Idealisme yang Realistis

Kita mendengar adanya pemimpin baru yang melakukan tindakan-tindakan pragmatis, turun langsung ke lapangan, kemudian dicemooh dan dianggap tidak mempunya misi yang jauh ke depan, bahkan dipertanyakan idealismenya. Ini tidak sepenuhnya salah, karena idealisme dan prinsip  yang kuat memang harus ditegakkan. Kita melihat berbagai bukti bahwa pemimpin dengan idealisme yang kuat, akan mampu terus menginspirasi dan menghidupkan idealisme yang ia pegang, meskipun ia ‘mati’ di penjara. Ya, pemimpin memang perlu mempunyai ‘big picture’, yaitu visualisasi akan dibawa ke mana ‘kapal’ yang ia nakhodai. Namun, kompleksitas dinamika masyarakat sekarang menunjukkan betapa visi saja tidak cukup.

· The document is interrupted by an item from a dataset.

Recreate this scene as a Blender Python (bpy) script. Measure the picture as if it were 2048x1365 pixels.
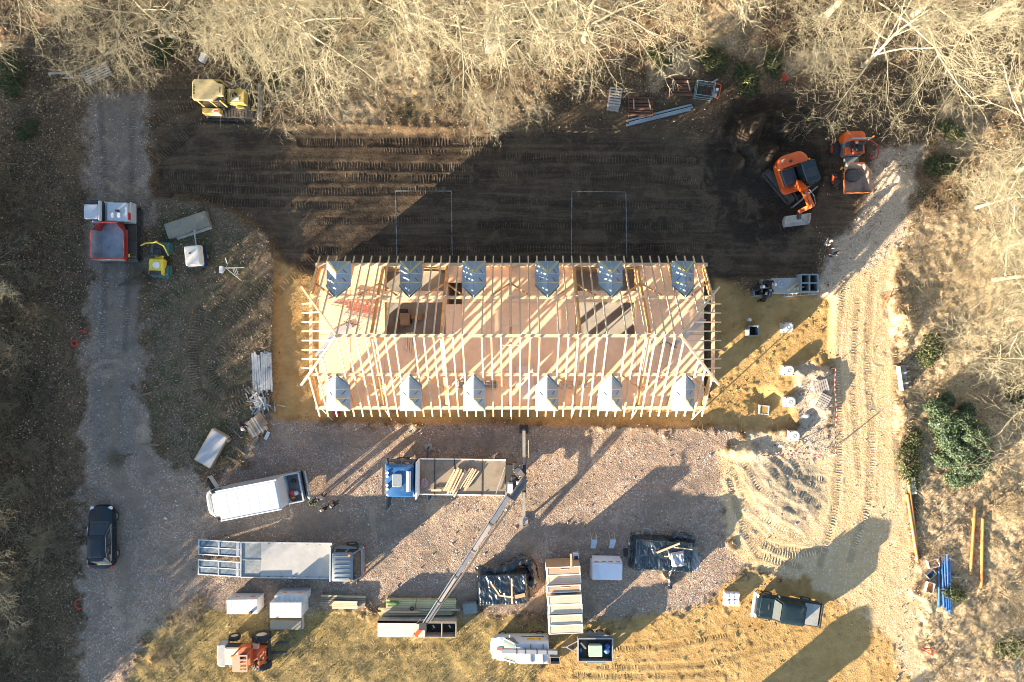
import bpy, math, random
import numpy as np
from mathutils import Vector, Matrix, noise as mnoise

random.seed(7)
SC = bpy.context.scene
COL = SC.collection
for _o in list(bpy.data.objects):
    bpy.data.objects.remove(_o)

# ------------------------------------------------------------------ camera, sky, sun, exposure
CAM_H, FOC = 52.0, 1446.0            # drone height (m), focal length in pixels of a 2048 px wide frame
SUN_EL, SUN_AZ = 11.2, 39.5          # elevation; direction the light travels, degrees anticlockwise from +x
cam_data = bpy.data.cameras.new('camera')
cam = bpy.data.objects.new('camera', cam_data)
COL.objects.link(cam)
cam.location = (0, 0, CAM_H)
cam.rotation_euler = (0, 0, 0)
cam_data.sensor_width = 36.0
cam_data.lens = 36.0 * FOC / 2048.0
cam_data.clip_start = 0.5
cam_data.clip_end = 1500
SC.camera = cam

world = bpy.data.worlds.new('World')
SC.world = world
world.use_nodes = True
wn = world.node_tree
bg = wn.nodes.get('Background') or wn.nodes.new('ShaderNodeBackground')
sky = wn.nodes.new('ShaderNodeTexSky')
sky.sky_type = 'NISHITA'
sky.sun_disc = False
sky.sun_elevation = math.radians(SUN_EL)
sky.sun_rotation = math.radians(90 - (SUN_AZ + 180))
sky.air_density = 1.0
sky.dust_density = 0.6
sky.ozone_density = 1.5
wn.links.new(sky.outputs[0], bg.inputs[0])
bg.inputs[1].default_value = 0.080

sun_data = bpy.data.lights.new('sun', 'SUN')
sun_data.energy = 5.0
sun_data.angle = math.radians(0.53)
sun_data.color = (1.0, 0.80, 0.57)
sun = bpy.data.objects.new('sun', sun_data)
COL.objects.link(sun)
_az, _el = math.radians(SUN_AZ), math.radians(SUN_EL)
SUN_DIR = Vector((math.cos(_az) * math.cos(_el), math.sin(_az) * math.cos(_el), -math.sin(_el)))
sun.rotation_euler = SUN_DIR.to_track_quat('-Z', 'Y').to_euler()
sun.location = (-60, -50, 40)

SC.view_settings.view_transform = 'Standard'
SC.view_settings.look = 'None'
SC.view_settings.exposure = 2.5
SC.view_settings.gamma = 1.0
SC.view_settings.use_curve_mapping = False
SC.cycles.max_bounces = 6
SC.cycles.use_denoising = True
SC.cycles.filter_width = 0.95

def W(px, py, z=0.0):
    """The point at height z that the photograph shows at pixel (px, py) of 2048 x 1365."""
    s = (CAM_H - z) / FOC
    return Vector(((px - 1024.0) * s, (682.5 - py) * s, z))

def WX(px, z=0.0): return (px - 1024.0) * (CAM_H - z) / FOC
def WY(py, z=0.0): return (682.5 - py) * (CAM_H - z) / FOC

# ------------------------------------------------------------------ materials
MATS = {}
def nmath(nt, op, a, b=None, c=None, clamp=False):
    n = nt.nodes.new('ShaderNodeMath'); n.operation = op; n.use_clamp = clamp
    for i, v in enumerate((a, b, c)):
        if v is None: continue
        if isinstance(v, (int, float)): n.inputs[i].default_value = v
        else: nt.links.new(v, n.inputs[i])
    return n.outputs[0]

def nmix(nt, fac, a, b, blend='MIX'):
    n = nt.nodes.new('ShaderNodeMix'); n.data_type = 'RGBA'; n.blend_type = blend
    for sock, v in ((n.inputs[0], fac), (n.inputs[6], a), (n.inputs[7], b)):
        if isinstance(v, (int, float)): sock.default_value = v
        elif isinstance(v, (tuple, list)): sock.default_value = (v[0], v[1], v[2], 1)
        else: nt.links.new(v, sock)
    return n.outputs[2]

def nnoise(nt, vec, scale, detail=3, rough=0.6, dist=0.0):
    n = nt.nodes.new('ShaderNodeTexNoise')
    n.inputs['Scale'].default_value = scale; n.inputs['Detail'].default_value = detail
    n.inputs['Roughness'].default_value = rough; n.inputs['Distortion'].default_value = dist
    nt.links.new(vec, n.inputs['Vector'])
    return n.outputs['Fac']

def nramp(nt, fac, lo, hi):
    n = nt.nodes.new('ShaderNodeMapRange'); n.clamp = True
    n.inputs[1].default_value = lo; n.inputs[2].default_value = hi
    nt.links.new(fac, n.inputs[0])
    return n.outputs[0]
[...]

Janji, misalnya untuk membawa Indonesia agar ‘lebih baik’, harus dibarengi dengan ‘bagaimana’ cara yang perlu dilakukan, apa yang ia fokuskan, dan apa kira-kira hambatannya, bagaimana pemimpin melibatkan pengikut dan merancang  infrastruktur yang ada untuk mencapai tujuan tersebut. Jadi, selain mempunyai idealisme, pemimpin perlu berlatih untuk menjadi pemimpin yang pragmatis.

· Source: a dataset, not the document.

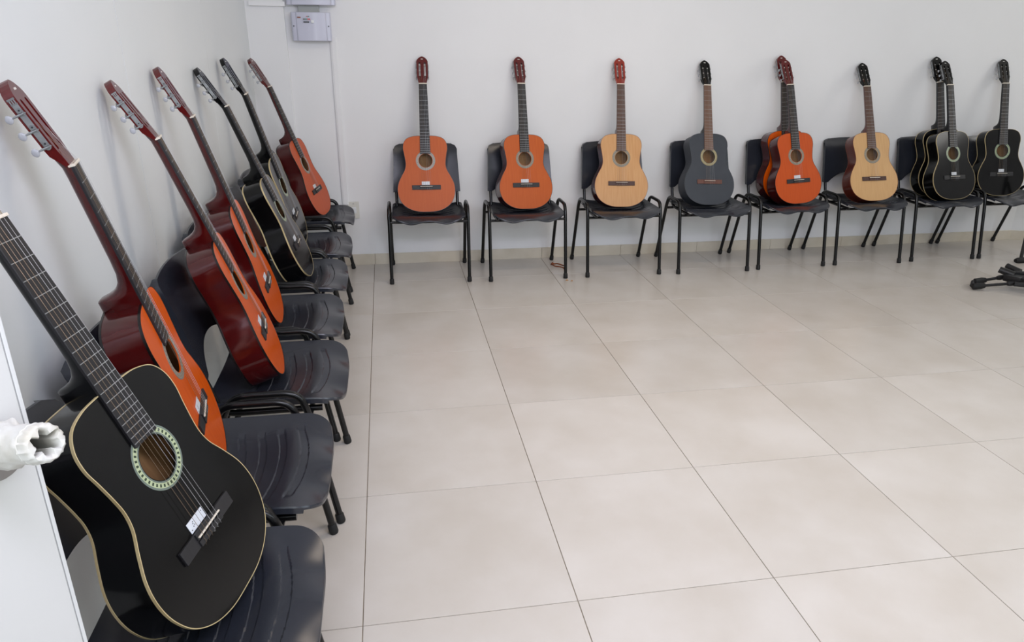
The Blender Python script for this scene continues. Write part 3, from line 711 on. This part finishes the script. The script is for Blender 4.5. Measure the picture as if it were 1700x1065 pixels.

Kita juga harus ingat bahwa kepemimpinan bukan sekedar peran. Kita tidak boleh terjebak pada paradigma, di mana individu dianggap sebagai pemimpin begitu ia menerima pengangkatan sebagai “direktur”, menteri, ataupun anggota legislatif. Kita mengharapkan pemimpin, apalagi pemimpin bangsa, yang memiliki “nafas” kepemimpinan. Kepemimpinan perlu lebih dipandang sebagai mindset dari individu, sehingga ia tampak sebagai sikap yang akan dibawa ke mana-mana. Pemimpin harus senantiasa menjadi sumber inspirasi pengikutnya, baik dari idealisme maupun dari ‘kerja’nya.